§ Given task
Print the first line of the material below and each line after it, exactly as written, ending with the line that contains "1.0, rough=.8, src='World')".

§ Material provided
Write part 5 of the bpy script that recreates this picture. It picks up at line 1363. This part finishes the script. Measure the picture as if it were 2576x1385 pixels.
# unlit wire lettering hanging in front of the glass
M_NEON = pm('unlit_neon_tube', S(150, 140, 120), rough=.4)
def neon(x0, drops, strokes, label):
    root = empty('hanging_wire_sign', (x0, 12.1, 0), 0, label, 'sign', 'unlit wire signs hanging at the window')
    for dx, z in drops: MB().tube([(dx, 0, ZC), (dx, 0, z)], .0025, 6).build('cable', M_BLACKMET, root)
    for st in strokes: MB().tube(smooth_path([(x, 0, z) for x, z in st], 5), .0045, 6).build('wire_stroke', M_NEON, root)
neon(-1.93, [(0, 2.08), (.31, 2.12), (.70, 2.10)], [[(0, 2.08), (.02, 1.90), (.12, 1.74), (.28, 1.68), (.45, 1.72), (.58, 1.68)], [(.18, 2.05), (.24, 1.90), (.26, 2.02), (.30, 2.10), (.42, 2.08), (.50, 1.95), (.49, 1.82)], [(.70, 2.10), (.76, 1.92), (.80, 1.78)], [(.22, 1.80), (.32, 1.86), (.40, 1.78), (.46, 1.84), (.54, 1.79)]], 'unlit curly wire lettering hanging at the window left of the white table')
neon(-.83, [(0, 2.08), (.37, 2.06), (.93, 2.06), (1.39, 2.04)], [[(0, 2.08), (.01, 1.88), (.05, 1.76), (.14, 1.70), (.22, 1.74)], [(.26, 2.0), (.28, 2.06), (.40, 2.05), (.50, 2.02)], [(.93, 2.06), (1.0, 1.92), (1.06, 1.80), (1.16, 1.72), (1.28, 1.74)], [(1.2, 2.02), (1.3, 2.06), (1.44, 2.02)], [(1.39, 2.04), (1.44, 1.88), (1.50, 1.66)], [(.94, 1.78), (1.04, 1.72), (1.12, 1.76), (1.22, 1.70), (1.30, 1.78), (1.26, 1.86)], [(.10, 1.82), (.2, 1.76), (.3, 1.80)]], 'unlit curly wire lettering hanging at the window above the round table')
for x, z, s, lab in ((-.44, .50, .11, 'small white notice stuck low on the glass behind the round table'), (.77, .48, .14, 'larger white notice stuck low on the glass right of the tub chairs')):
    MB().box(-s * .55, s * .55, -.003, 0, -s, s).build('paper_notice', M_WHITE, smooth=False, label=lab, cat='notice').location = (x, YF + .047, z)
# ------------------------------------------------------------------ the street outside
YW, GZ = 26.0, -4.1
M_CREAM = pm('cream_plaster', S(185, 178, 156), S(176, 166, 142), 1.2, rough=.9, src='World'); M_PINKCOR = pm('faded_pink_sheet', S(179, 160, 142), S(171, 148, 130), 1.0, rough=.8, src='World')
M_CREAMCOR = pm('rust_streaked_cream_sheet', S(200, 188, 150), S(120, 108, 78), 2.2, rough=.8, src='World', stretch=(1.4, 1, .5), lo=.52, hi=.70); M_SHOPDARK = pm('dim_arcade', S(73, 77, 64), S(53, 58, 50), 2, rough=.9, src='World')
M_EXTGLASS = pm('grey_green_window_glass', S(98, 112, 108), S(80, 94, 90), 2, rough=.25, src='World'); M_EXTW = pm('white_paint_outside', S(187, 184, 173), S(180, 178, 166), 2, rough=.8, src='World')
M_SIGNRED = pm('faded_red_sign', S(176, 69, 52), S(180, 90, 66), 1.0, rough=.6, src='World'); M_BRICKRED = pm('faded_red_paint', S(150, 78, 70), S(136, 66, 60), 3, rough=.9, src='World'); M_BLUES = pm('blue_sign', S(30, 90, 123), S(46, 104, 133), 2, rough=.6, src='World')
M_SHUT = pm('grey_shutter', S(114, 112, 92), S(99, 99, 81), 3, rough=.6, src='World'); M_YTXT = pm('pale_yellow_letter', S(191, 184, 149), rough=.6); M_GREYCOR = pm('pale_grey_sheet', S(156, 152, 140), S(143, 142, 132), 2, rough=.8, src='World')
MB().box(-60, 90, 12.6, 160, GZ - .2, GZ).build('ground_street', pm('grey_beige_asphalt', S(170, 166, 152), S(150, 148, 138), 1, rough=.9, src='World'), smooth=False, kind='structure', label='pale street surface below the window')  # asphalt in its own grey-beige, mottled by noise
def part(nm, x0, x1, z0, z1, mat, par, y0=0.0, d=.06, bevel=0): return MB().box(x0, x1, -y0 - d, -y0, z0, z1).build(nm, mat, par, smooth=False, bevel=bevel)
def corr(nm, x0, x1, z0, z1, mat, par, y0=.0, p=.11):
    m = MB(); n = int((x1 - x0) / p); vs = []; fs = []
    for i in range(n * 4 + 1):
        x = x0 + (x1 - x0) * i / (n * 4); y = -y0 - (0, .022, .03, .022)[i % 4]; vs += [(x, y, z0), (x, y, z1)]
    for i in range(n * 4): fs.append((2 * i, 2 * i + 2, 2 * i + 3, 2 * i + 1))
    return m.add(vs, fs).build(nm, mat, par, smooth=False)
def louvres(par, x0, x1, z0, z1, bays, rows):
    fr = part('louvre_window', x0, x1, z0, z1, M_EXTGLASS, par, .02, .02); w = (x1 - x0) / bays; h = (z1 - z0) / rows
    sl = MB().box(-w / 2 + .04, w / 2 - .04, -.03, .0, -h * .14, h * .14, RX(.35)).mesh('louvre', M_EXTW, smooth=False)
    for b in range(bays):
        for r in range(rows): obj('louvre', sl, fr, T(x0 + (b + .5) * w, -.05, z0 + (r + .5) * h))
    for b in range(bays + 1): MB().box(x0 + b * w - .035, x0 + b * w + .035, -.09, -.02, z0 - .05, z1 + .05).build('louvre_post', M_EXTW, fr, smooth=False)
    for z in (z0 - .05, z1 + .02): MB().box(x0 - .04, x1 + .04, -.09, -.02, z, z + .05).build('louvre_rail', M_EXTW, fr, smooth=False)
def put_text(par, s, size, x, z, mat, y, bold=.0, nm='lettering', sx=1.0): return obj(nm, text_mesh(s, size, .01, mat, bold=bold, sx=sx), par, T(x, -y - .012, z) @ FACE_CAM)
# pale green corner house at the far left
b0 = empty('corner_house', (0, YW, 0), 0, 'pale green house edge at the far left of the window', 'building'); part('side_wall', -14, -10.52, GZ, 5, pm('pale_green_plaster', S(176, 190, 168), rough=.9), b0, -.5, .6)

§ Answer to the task
Write part 5 of the bpy script that recreates this picture. It picks up at line 1363. This part finishes the script. Measure the picture as if it were 2576x1385 pixels.
# unlit wire lettering hanging in front of the glass
M_NEON = pm('unlit_neon_tube', S(150, 140, 120), rough=.4)
def neon(x0, drops, strokes, label):
    root = empty('hanging_wire_sign', (x0, 12.1, 0), 0, label, 'sign', 'unlit wire signs hanging at the window')
    for dx, z in drops: MB().tube([(dx, 0, ZC), (dx, 0, z)], .0025, 6).build('cable', M_BLACKMET, root)
    for st in strokes: MB().tube(smooth_path([(x, 0, z) for x, z in st], 5), .0045, 6).build('wire_stroke', M_NEON, root)
neon(-1.93, [(0, 2.08), (.31, 2.12), (.70, 2.10)], [[(0, 2.08), (.02, 1.90), (.12, 1.74), (.28, 1.68), (.45, 1.72), (.58, 1.68)], [(.18, 2.05), (.24, 1.90), (.26, 2.02), (.30, 2.10), (.42, 2.08), (.50, 1.95), (.49, 1.82)], [(.70, 2.10), (.76, 1.92), (.80, 1.78)], [(.22, 1.80), (.32, 1.86), (.40, 1.78), (.46, 1.84), (.54, 1.79)]], 'unlit curly wire lettering hanging at the window left of the white table')
neon(-.83, [(0, 2.08), (.37, 2.06), (.93, 2.06), (1.39, 2.04)], [[(0, 2.08), (.01, 1.88), (.05, 1.76), (.14, 1.70), (.22, 1.74)], [(.26, 2.0), (.28, 2.06), (.40, 2.05), (.50, 2.02)], [(.93, 2.06), (1.0, 1.92), (1.06, 1.80), (1.16, 1.72), (1.28, 1.74)], [(1.2, 2.02), (1.3, 2.06), (1.44, 2.02)], [(1.39, 2.04), (1.44, 1.88), (1.50, 1.66)], [(.94, 1.78), (1.04, 1.72), (1.12, 1.76), (1.22, 1.70), (1.30, 1.78), (1.26, 1.86)], [(.10, 1.82), (.2, 1.76), (.3, 1.80)]], 'unlit curly wire lettering hanging at the window above the round table')
for x, z, s, lab in ((-.44, .50, .11, 'small white notice stuck low on the glass behind the round table'), (.77, .48, .14, 'larger white notice stuck low on the glass right of the tub chairs')):
    MB().box(-s * .55, s * .55, -.003, 0, -s, s).build('paper_notice', M_WHITE, smooth=False, label=lab, cat='notice').location = (x, YF + .047, z)
# ------------------------------------------------------------------ the street outside
YW, GZ = 26.0, -4.1
M_CREAM = pm('cream_plaster', S(185, 178, 156), S(176, 166, 142), 1.2, rough=.9, src='World'); M_PINKCOR = pm('faded_pink_sheet', S(179, 160, 142), S(171, 148, 130), 1.0, rough=.8, src='World')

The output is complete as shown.